Viola Desmond, the Canadian icon you should know…

She’s often described as Canada’s Rosa Parks though technically Rosa Parks is America’s Viola Desmond. This civil rights icon refused to give up her seat in a whites-only section of a Nova Scotia movie theatre nine years before Parks’s famous act of civil disobedience on a racially segregated bus in Alabama.

Starting in 2018, Viola Desmond will be the first Canadian woman to be featured on the $10 bill – this is HUGE! ‘It’s a big day for a woman to be on a banknote. It’s a really big day to have my big sister on a banknote’ said Wanda Robson. Wanda is now 89 and is one of main reasons we know about Viola, she kept her sister’s legacy alive; talking with people, giving interviews all over the country, and later writing a book about her sister’s story.

Viola Desmond was born and raised in Halifax. She studied at the Field Beauty Culture School in Montreal, one of the few institutions that accepted black students, and went on to open Vi’s Studio of Beauty and Culture, a Halifax beauty parlour and shop that catered to black women.

From there, she expanded her empire, founding the Desmond School of Beauty Culture and launching a line of products sold at shops owned by her graduates.

 

Here’s how the theatre story goes…

On Nov. 8, 1946, Desmond, who was then 32, had some time to spare while she was waiting to get her car fixed, so she decided to catch a movie at the Roseland Theatre in New Glasgow.

She sat in the slightly more expensive, and implicitly whites-only, section of the theatre. She was asked to move because the seats were more expensive and black people were only allowed to seat on the balcony. Viola offered to pay the difference, but was refused and was dragged out by force from the theatre and then arrested. Her charge? Attempting to defraud the provincial government because of the one-cent difference in the amusement tax between the balcony and floor seats. Desmond was released after paying a $20 fine and $6 in court costs.
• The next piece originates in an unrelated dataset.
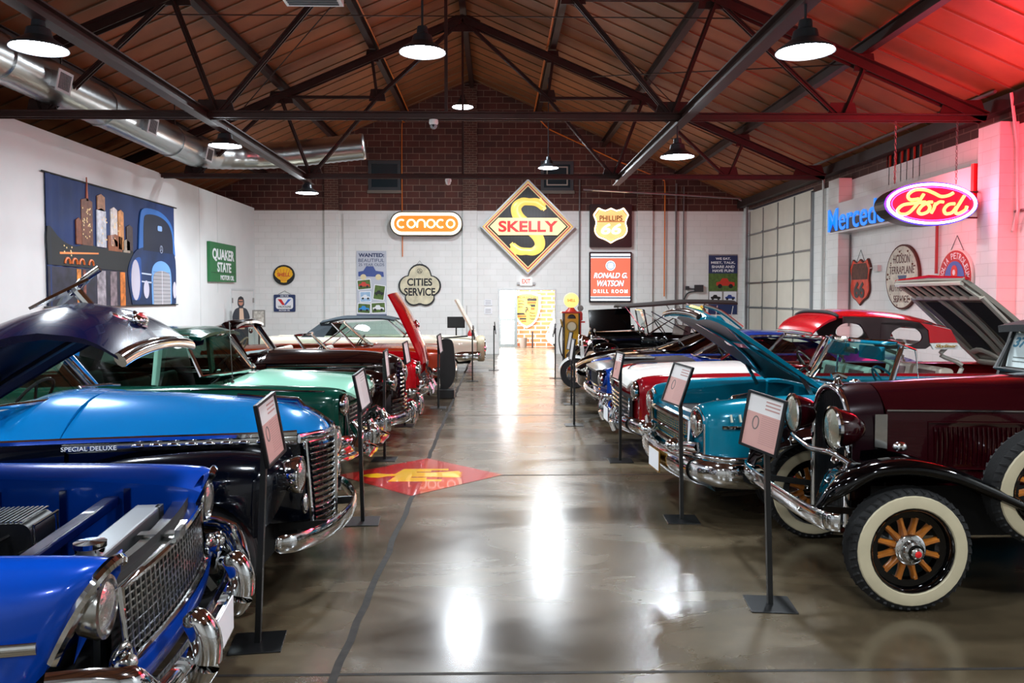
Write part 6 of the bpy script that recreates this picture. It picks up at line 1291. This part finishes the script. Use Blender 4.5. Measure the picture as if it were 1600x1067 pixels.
H57 = [(-.04, .52, .86, .88), (.0, .58, .905, .94), (.1, .605, .94, .985), (.3, .62, .965, 1.02), (.8, .645, .995, 1.045), (1.22, .66, 1.015, 1.06)]
hd = lid(H57, (-1.22, 1.015), .03, 2.6, .06, 20).build('raised_hood', TQ, t, smooth=True); hd.matrix_local = Matrix.Translation((-1.2, 0, 1.06)) @ Matrix.Rotation(R(-37), 4, 'Y')
q = MB(); q.tube(crv([(1.1, -.52, -.05), (.6, -.2, -.03), (.15, -.5, -.03)], 4), .035, 6, ry=.014).tube(crv([(1.1, .52, -.05), (.6, .2, -.03), (.15, .5, -.03)], 4), .035, 6, ry=.014).bar((.62, -.5, -.02), (.62, .5, -.02), .07, .02); q.build('hood_brace', TQ, hd, smooth=True)
liner(H57, (-1.22, 1.015), hd, mat('under_hood_teal', '04303a', .5))
us_ = [(1.22+.05-.06*(y/.93)**2, y, -.15+.03*(1-abs(y/.52)**2.6)) for y in [-.53+.053*i for i in range(21)]]; sweep('hood_lip', us_, .02, .03, CHROME, hd)
for s_ in (1, -1): MB().tube(crv([(1.2, s_*.26, .0), (1.05, s_*.26, .05), (.8, s_*.26, .055)], 4), .018, 8).build('hood_spear', CHROME, hd, smooth=True)
MB().bar((1.18, -.16, .0), (1.1, 0, .02), .03, .02).bar((1.1, 0, .02), (1.18, .16, .0), .03, .02).build('v_emblem', mat('gold_trim', 'c89a3c', .25, 1), hd)
for s_ in (1, -1): MB().bar((-1.1, s_*.62, .98), (-.95, s_*.60, 1.24), .018, .03).build('hood_hinge', DCHROME, t)
engine(t, -.75, .82); MB().box(-1.2, -.1, -.6, .6, .3, .45).build('bay_floor', MATTE, t)
G57 = lambda z, y, dx=0: (dx-.02-.06*(y/.93)**2, y, z)
GOLD_ = mat('gold_mesh', 'b89a50', .3, 1)
q = MB(); [q.tube([G57(.60+k*.022, -.5+.1*i, .0) for i in range(11)], .004, 4) for k in range(8)]; [q.bar(G57(.59, -.5+.0625*k, .0), G57(.77, -.5+.0625*k, .0), .004, .006, (0, 1, 0)) for k in range(17)]; q.build('grille', GOLD_, t)
MB().grid([[G57(z, -.62+.124*i, -.04) for i in range(11)] for z in (.48, .80)]).build('grille_backing', MATTE, t)
MB().tube([G57(.56, -.62+.124*i, .03) for i in range(11)]+[G57(.79, .55-.11*i, .02) for i in range(11)], .03, 8, closed=True).build('grille_frame', CHROME, t, smooth=True)
MB().grid([[G57(z, -.56+.112*i, dx) for i in range(11)] for z, dx in ((.80, .02), (.83, -.04), (.86, -.1))]).build('grille_top_plate', DCHROME, t, smooth='all')
MB().tube([G57(.66, -.5, .03), G57(.66, .5, .03)], .016, 8).build('grille_bar', CHROME, t)
bb = bumper(t, [(-.55, .95, .40), (-.3, .955, .41), (-.14, .91, .42), (-.0, .74, .42), (.07, .4, .42), (.09, 0, .42)], .105, .05)
bumper(t, [(-.5, .94, .54), (-.25, .94, .54), (-.1, .86, .55), (.02, .6, .55), (.07, .3, .50), (.08, 0, .48)], .03, .04, name='upper_bumper')
for s_ in (1, -1):
    lamp_round(t, -.03, s_*.72, .80, .088, .1, ring=.03)
    MB().tube([(-.02-.06*(y/.93)**2+.0, s_*y, z) for y, z in section(itab(T57, 0))[1:17]], .016, 8, ry=.02).build('headlight_hood', CHROME, t, smooth=True)
    MB().lathe([(.06, -.06), (.075, 0), (.06, .05), (.03, .09), (.001, .10)], (.05, s_*.42, .57), 'x', 20).build('bumper_guard', CHROME, t, smooth=True)
    MB().tube([G57(.54, s_*.45, .06), G57(.60, s_*.62, .06), G57(.62, s_*.8, .04)], .035, 8, ry=.045).build('bumper_pod', CHROME, t, smooth=True)
    MB().ball((.02, s_*.55, .52), .05, 8, (.6, 1.4, .7)).build('parking_light', BLACK, t, smooth=True)
    for k in range(3): MB().tube([(-.25-k*.075, s_*.925, .905), (-.255-k*.075, s_*.94, .845)], .010, 6, ry=.012).build('fender_vent', mat('vent_pale', 'd8d4c0', .3, .5), t, smooth=True)
strip(t, T57, [.14+.06*i for i in range(50)], lambda u: .80-.02*u, .016, .010, bow=.06)
MB().tube([(-1.5, -.3, 1.10), (-1.62, -.28, 1.17)], .01, 5).build('wiper', CHROME, t); MB().ball((-1.5, .55, 1.12), .035, 6, (1.4, .8, .8)).build('cowl_ornament', CHROME, t, smooth=True)
for s_ in (1, -1): MB().tube([(-1.98, s_*.72, 1.05), (-1.98, s_*.66, 1.40), (-1.82, s_*.64, 1.46)], .012, 6).build('vent_window_frame', CHROME, t)
MB().tube([(-1.75, -.1, 1.36), (-1.75, .1, 1.36)], .02, 6, ry=.03).tube([(-1.70, 0, 1.36), (-1.70, 0, 1.46)], .008, 5).build('rear_view_mirror', DCHROME, t)
for s_ in (1, -1): MB().box(-1.80, -1.77, s_*.30-.2, s_*.30+.2, 1.30, 1.42).build('sun_visor', TQ, t, bevel=.01)
MB().box(-.0, .012, -.16, .16, 0, .18)
plate(t, .16, .12, .40, '', .32, .17, mat('gold_trim', 'c89a3c'))
# ---- R3: white and deep red retractable hardtop
DR = PAINT_('paint_red_shaded', '7a0a14', .1, .2); BR = PAINT_('paint_red_neon_lit', 'b80a18', .1, .2); CW = PAINT_('paint_cool_white', 'dcdcd6', 0, .25)  # same deep red twice: body colour carries shade, roof colour red neon light
T58 = [(0, .60, .84, .74, .92, .86, .76, .84, .46), (.05, .62, .88, .76, .96, .90, .76, .88, .40), (.3, .65, .95, .79, .99, .94, .74, .92, .32), (1.2, .68, 1.0, .82, 1.01, .95, .72, .93, .27), (2.2, .74, 1.0, .84, 1.01, .95, .72, .93, .27), (4.3, .76, .98, .84, 1.0, .95, .7, .92, .28), (5.35, .70, .96, .82, 1.0, .9, .7, .88, .42)]
t = std('retractable_hardtop_car', 'white and deep red retractable hardtop car with roof and deck lid raised mid-way', 1.50, 9.62, 181, dict(tab=T58, arch=((.9, .34, .4), (3.95, .34, .4)), paint=DR, wall=0, hood=[(-.05, .56, .84, .87), (.02, .62, .91, .95), (.2, .66, .965, 1.01), (.7, .70, .99, 1.05), (1.5, .72, 1.01, 1.07)], hoodpaint=CW, cowl=1.75, deck=5.3, decklid=False,
    screen=(1.75, 2.1, .72, .60, 1.08, 1.40, .28, .16), seat=mat('seat_ivory', 'cfc5b4', .5), seat2=mat('seat_wine2', '5a2426', .6), seatz=.56, seath=.5, ww=True))
q = MB(); [q.tube([(.03-.08*(y/.93)**2, y, .5+k*.05) for y in [-.58+.116*i for i in range(11)]], .012, 6, ry=.012) for k in range(5)]; [q.bar((.03-.08*(y/.93)**2, y, .49), (.03-.08*(y/.93)**2, y, .72), .01, .02, (0, 1, 0)) for y in (-.58, 0, .58)]; q.build('grille', CHROME, t, smooth=True)
MB().grid([[(.0-.08*(y/.93)**2, y, z) for y in [-.62+.124*i for i in range(11)]] for z in (.46, .74)]).build('grille_backing', MATTE, t)
bumper(t, [(-.4, .95, .40), (-.14, .92, .41), (.0, .7, .42), (.09, .3, .42), (.10, 0, .42)], .09, .05); plate(t, .17, .0, .45, '')
for s_ in (1, -1):
    lamp_round(t, -.03, s_*.73, .80, .09, .1); MB().tube(crv([(.12, s_*.42, .58), (.17, s_*.42, .46), (.12, s_*.42, .32)], 4), .045, 10).build('bumper_guard', CHROME, t, smooth=True)
MB().tube(crv([(-.1, 0, .98), (-.2, 0, 1.05), (-.45, 0, 1.06)], 4), .015, 6).build('hood_ornament', CHROME, t, smooth=True)
# raised roof: hinged front flap, roof skin, rear quarter with arched openings
rf_ = lid([(2.40, .60, 1.65, 1.69), (2.7, .66, 1.645, 1.715), (3.2, .67, 1.60, 1.68), (3.5, .64, 1.545, 1.62), (3.66, .60, 1.50, 1.56)], (0, 0), .03, 3.4).build('raised_roof', BR, t, smooth=True)
fl = lid([(0, .54, .0, .02), (.06, .57, .075, .10), (.16, .59, .15, .18), (.26, .60, .19, .225)], (0, 0), .03, 3.4).build('roof_flap', BR, t, smooth=True); fl.matrix_local = Matrix.Translation((-2.13, 0, 1.44))
MB().tube([(0.0, -.54, 0), (.01, 0, .01), (0, .54, 0)], .014, 6).build('flap_edge', CHROME, fl)
MB().tube([(-2.405, .60*y, 1.64+.045*(1-abs(y)**3.4)) for y in [-1+.1*i for i in range(21)]], .022, 6).build('roof_gap', MATTE, rf_, smooth='all')
RTD = mat('roof_trim_dark', '22080b', .35, coat=.3)
def arch_panel(s_):
    top = lambda u: itab([(2.4, 1.64), (2.9, 1.625), (3.3, 1.57), (3.66, 1.49)], u)[0]
    def plate_(P, nm, m, off=0, th=.03):
        q = MB(); q.prism([(-u, z) for u, z in P], 0, th); o = q.build(nm, m, rf_); o.matrix_local = Matrix.Translation((0, s_*(.685+off)+(th if s_ > 0 else 0), 0)) @ Matrix.Rotation(R(90), 4, 'X'); return o
    us = [2.42+i*.06 for i in range(18)]
    plate_([(u, top(u)) for u in us]+[(u, top(u)-.075) for u in us[::-1]], 'side_rail', RTD)
    hole = [(3.15+.19*cos(R(a)), 1.40+(.125 if sin(R(a)) > 0 else .09)*sin(R(a))) for a in range(0, 360, 15)]
    n = len(hole); out = []
    for a in range(0, 360, 15):
        c, s2 = cos(R(a)), sin(R(a)); k = min(.30/max(1e-3, abs(c)), (.17 if s2 > 0 else .13)/max(1e-3, abs(s2))); out.append((3.15+k*c, 1.40+k*s2))
    q = MB().ring([(-u, z) for u, z in out], [(-u, z) for u, z in hole], 0, .03); o = q.build('window_surround', RTD, rf_); o.matrix_local = Matrix.Translation((0, s_*.685+(.03 if s_ > 0 else 0), 0)) @ Matrix.Rotation(R(90), 4, 'X')
    plate_([(2.52, top(2.52)-.05), (2.62, 1.55), (2.68, 1.46), (2.74, 1.36), (2.84, 1.27), (2.92, 1.27), (2.93, 1.5), (2.95, top(2.95)-.05)], 'side_post', RTD, -.004)
    plate_([(3.30, top(3.3)-.0), (3.45, top(3.45)), (3.66, top(3.66)), (3.74, 1.34), (3.42, 1.34), (3.40, 1.48)], 'rear_quarter', BR, .012)
    w_ = plate_([(3.42, 1.335), (3.74, 1.335), (3.80, 1.265), (3.46, 1.265)], 'white_panel', CW, .014)
for s_ in (1, -1): arch_panel(s_)
MB().grid([[(-3.66, y, 1.52+.03*(1-abs(y/.6)**3)), (-3.69, y*1.03, 1.47)] for y in [-.62+.124*i for i in range(11)]]).build('roof_back', BR, rf_, smooth='all')
MB().bar((-3.78, -.66, 1.29), (-3.78, .66, 1.29), .05, .05).build('roof_back_rail', CW, rf_)
for s2 in (1, -1): MB().tube([(-2.5, s2*.69, 1.635), (-3.0, s2*.70, 1.61), (-3.5, s2*.70, 1.53), (-3.66, s2*.70, 1.49)], .010, 6).build('roof_rail', CHROME, rf_)
o = text('Skyliner', 'script_badge', mat('gold_trim', 'c89a3c'), rf_, 0, 0, .26, .05, 0, .004, .01, .4); o.matrix_local = Matrix.Translation((-3.60, .735, 1.30)) @ Matrix.Rotation(R(180), 4, 'Z') @ Matrix.Rotation(R(90), 4, 'X')
for s_ in (1, -1):
    for u0, u1 in ((2.5, 2.62), (3.3, 3.42)): MB().tube(crv([(-u0-.5, s_*.62, .92), (-u1-.42, s_*.64, 1.08), (-u0-.3, s_*.64, 1.19), (-u0-.36, s_*.64, 1.28)], 4), .025, 8).build('lift_arm', mat('lift_arm_white', 'b8b4a8', .5), t, smooth=True)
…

Viola’s fight didn’t end here, she hired legal counsel and appealed the charge in court — but she ultimately lost.

Even though Desmond lost her court battle, her story and her vigilant activism through the Nova Scotia Association for the Advancement of Coloured People were important factors in the eventual abolition of the province’s segregation laws in 1954.

But all the attention she received — much of it negative — took a serious toll on Desmond. She eventually divorced, shut down her business and left her home province for Montreal and then New York City in search of a fresh start.

She died alone in 1965 at the age of 50 from internal bleeding. In 2010, 45 years after her death and 63 years after her conviction, Nova Scotia’s government posthumously awarded Desmond an apology and pardon.

Other tributes include a university scholarship and a Halifax harbour ferry in her name. A commemorative stamp was also issued in her honour in 2012.